=== Material supplied ===
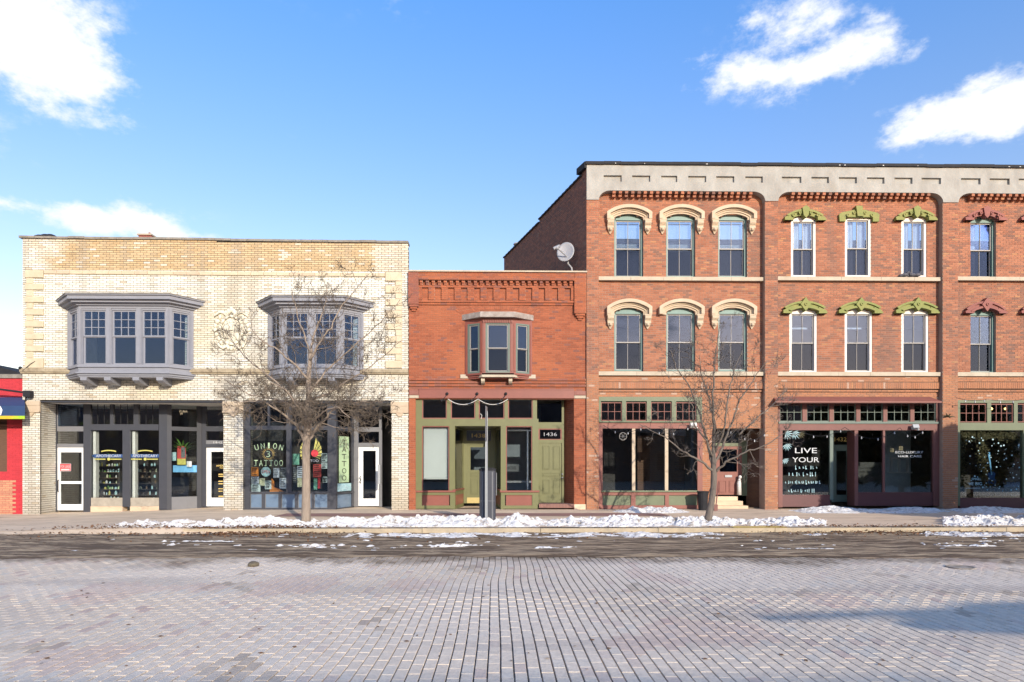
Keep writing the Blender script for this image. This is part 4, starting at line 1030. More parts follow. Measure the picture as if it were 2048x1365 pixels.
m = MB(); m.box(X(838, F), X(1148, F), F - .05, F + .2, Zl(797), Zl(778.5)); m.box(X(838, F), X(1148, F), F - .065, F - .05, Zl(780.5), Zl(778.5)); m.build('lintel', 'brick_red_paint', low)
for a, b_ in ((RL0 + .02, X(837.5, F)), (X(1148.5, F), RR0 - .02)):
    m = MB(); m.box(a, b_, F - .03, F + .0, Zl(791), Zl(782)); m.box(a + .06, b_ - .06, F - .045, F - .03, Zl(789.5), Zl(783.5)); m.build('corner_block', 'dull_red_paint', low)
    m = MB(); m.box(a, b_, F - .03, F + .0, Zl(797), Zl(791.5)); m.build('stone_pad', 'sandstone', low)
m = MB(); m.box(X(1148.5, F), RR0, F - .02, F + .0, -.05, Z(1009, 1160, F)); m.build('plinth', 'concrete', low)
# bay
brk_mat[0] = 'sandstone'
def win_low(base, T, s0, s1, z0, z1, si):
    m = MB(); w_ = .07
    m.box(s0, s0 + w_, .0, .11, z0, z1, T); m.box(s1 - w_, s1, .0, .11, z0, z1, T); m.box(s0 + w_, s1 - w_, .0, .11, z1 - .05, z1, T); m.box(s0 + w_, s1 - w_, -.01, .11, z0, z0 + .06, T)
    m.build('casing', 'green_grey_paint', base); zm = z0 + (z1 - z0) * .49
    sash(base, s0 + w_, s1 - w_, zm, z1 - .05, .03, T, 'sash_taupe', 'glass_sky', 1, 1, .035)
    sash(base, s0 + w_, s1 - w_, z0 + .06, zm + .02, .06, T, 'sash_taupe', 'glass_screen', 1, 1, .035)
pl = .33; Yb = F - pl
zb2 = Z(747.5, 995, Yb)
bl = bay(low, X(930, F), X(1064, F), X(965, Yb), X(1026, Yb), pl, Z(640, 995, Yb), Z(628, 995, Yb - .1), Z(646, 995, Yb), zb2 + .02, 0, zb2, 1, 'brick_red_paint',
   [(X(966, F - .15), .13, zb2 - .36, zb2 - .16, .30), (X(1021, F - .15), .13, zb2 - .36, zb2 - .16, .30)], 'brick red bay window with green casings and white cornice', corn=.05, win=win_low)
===
=== Material supplied ===
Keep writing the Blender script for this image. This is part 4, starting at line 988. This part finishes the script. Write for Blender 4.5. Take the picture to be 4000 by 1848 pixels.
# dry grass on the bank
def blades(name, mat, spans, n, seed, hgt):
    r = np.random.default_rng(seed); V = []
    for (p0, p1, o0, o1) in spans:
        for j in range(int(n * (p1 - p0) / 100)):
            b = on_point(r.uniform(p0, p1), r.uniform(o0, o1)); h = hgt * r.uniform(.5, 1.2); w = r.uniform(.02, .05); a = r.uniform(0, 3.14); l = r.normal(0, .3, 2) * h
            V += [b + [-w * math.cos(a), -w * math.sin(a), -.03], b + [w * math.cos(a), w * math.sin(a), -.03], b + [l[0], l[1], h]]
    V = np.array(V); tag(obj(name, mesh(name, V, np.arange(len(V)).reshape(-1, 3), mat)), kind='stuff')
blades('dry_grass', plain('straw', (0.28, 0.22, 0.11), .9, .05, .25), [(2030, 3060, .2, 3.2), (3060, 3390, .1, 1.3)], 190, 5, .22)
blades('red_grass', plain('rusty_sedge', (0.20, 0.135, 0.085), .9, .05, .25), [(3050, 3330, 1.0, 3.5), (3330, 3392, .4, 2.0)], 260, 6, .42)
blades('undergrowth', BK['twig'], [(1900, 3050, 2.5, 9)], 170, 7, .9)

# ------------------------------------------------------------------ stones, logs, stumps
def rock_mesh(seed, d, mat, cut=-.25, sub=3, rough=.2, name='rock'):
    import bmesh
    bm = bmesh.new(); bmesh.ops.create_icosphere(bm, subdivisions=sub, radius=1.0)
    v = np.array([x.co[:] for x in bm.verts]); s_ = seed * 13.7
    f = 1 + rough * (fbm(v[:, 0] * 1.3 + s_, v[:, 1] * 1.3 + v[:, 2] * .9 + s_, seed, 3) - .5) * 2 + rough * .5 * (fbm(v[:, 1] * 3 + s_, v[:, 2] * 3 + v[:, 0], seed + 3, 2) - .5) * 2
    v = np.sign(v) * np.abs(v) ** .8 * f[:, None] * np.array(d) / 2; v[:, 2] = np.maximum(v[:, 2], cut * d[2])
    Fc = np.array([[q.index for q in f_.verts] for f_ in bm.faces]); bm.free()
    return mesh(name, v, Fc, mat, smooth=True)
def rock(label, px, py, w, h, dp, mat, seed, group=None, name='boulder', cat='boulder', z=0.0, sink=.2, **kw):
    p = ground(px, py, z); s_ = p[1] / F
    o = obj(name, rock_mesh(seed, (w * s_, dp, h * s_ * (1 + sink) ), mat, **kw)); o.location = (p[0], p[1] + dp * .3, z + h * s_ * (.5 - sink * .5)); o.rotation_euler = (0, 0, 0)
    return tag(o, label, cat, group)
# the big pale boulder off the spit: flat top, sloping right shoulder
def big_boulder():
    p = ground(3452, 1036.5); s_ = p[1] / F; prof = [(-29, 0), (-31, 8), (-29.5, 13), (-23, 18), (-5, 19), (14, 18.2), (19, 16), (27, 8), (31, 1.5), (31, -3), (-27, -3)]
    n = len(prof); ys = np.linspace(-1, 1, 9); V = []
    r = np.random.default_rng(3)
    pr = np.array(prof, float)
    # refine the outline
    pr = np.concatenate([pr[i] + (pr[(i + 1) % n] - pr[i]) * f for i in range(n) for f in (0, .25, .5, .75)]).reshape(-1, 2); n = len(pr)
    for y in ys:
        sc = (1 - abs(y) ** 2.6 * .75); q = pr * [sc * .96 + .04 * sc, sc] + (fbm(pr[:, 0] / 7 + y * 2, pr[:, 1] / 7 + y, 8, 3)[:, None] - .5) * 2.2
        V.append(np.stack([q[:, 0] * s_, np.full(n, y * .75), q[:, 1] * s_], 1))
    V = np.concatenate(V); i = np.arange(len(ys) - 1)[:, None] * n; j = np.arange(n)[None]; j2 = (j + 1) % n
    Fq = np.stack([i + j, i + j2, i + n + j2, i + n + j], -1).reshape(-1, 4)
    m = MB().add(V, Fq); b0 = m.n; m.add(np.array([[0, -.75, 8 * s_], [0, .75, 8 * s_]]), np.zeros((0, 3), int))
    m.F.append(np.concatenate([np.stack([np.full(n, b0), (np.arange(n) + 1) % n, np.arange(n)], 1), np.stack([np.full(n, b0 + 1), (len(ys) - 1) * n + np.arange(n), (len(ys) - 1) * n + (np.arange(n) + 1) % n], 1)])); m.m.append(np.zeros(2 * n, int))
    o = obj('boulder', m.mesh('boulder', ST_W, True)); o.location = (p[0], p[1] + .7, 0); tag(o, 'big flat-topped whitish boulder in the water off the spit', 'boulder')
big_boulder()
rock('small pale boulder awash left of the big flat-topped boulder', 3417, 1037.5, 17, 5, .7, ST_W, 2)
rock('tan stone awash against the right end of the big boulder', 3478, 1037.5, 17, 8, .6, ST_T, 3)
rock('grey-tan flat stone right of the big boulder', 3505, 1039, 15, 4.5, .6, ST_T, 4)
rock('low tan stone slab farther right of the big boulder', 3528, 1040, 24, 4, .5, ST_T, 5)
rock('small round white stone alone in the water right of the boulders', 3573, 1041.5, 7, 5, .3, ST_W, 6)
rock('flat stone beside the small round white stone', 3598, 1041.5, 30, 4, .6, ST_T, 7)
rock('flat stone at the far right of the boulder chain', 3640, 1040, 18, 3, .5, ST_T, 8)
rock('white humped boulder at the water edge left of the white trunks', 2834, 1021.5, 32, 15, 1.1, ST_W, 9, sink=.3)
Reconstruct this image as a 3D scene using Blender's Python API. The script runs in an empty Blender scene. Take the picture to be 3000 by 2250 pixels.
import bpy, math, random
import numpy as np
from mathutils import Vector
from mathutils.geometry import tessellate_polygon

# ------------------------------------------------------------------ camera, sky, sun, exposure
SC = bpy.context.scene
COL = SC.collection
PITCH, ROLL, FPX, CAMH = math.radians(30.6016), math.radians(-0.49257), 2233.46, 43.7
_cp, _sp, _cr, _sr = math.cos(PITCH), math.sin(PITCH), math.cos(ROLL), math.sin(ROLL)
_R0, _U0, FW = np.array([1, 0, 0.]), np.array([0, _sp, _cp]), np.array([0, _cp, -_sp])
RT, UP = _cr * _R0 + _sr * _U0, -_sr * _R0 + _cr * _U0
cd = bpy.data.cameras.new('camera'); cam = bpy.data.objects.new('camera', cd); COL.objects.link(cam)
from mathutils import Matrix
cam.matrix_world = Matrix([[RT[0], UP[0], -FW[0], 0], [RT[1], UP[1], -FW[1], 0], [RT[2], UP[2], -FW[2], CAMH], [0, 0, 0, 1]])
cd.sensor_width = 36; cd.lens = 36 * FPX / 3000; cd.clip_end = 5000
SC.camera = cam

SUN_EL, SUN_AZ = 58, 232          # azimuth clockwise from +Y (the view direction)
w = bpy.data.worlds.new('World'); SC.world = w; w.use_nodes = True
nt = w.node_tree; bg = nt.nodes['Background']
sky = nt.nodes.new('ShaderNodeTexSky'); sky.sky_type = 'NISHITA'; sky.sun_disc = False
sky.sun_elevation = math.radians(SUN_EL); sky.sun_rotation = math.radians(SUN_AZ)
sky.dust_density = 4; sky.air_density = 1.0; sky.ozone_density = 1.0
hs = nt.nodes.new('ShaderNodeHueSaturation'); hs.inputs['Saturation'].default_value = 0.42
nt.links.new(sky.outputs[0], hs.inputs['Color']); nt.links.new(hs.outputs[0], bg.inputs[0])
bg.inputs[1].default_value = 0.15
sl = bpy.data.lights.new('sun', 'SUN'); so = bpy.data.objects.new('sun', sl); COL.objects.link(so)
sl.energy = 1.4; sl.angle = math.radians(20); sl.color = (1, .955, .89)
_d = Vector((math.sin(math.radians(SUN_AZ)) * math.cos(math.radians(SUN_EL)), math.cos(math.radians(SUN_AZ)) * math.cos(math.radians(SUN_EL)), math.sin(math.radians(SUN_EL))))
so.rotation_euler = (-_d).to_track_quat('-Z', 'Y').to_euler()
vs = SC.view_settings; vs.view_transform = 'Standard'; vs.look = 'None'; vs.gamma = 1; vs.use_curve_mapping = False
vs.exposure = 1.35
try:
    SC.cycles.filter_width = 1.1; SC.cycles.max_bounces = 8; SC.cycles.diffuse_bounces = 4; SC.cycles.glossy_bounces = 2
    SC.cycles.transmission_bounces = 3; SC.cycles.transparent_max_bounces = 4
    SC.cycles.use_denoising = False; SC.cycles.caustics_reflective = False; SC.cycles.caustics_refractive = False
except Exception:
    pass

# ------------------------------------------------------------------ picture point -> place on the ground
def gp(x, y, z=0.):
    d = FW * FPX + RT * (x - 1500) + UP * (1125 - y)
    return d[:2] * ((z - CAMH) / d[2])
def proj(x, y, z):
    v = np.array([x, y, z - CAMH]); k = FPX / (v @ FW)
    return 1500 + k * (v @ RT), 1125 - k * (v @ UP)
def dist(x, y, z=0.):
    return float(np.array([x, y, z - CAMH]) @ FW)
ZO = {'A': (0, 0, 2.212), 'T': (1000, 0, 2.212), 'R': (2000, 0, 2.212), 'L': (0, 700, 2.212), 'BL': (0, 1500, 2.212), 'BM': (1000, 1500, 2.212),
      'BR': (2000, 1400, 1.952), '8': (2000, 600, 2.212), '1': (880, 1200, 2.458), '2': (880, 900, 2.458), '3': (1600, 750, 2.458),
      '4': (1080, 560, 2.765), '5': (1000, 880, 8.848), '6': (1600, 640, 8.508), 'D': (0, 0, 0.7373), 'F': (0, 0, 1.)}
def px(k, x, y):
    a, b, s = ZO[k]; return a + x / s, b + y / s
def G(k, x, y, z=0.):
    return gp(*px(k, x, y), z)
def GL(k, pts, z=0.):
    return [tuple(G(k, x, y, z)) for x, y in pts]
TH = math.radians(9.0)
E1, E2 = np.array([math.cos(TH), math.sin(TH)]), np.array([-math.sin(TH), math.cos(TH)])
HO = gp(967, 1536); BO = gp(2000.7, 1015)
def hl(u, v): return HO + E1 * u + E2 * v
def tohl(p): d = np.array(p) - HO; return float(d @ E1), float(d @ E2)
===
◆ **Task**:
Above this instruction are the records; retype exactly the lines from the one containing "Reconstruct this image" up to and including the one containing "from mathutils.geometry import".

◆ **Solution for this exercise**:
Reconstruct this image as a 3D scene using Blender's Python API. The script runs in an empty Blender scene. Take the picture to be 3000 by 2250 pixels.
import bpy, math, random
import numpy as np
from mathutils import Vector
from mathutils.geometry import tessellate_polygon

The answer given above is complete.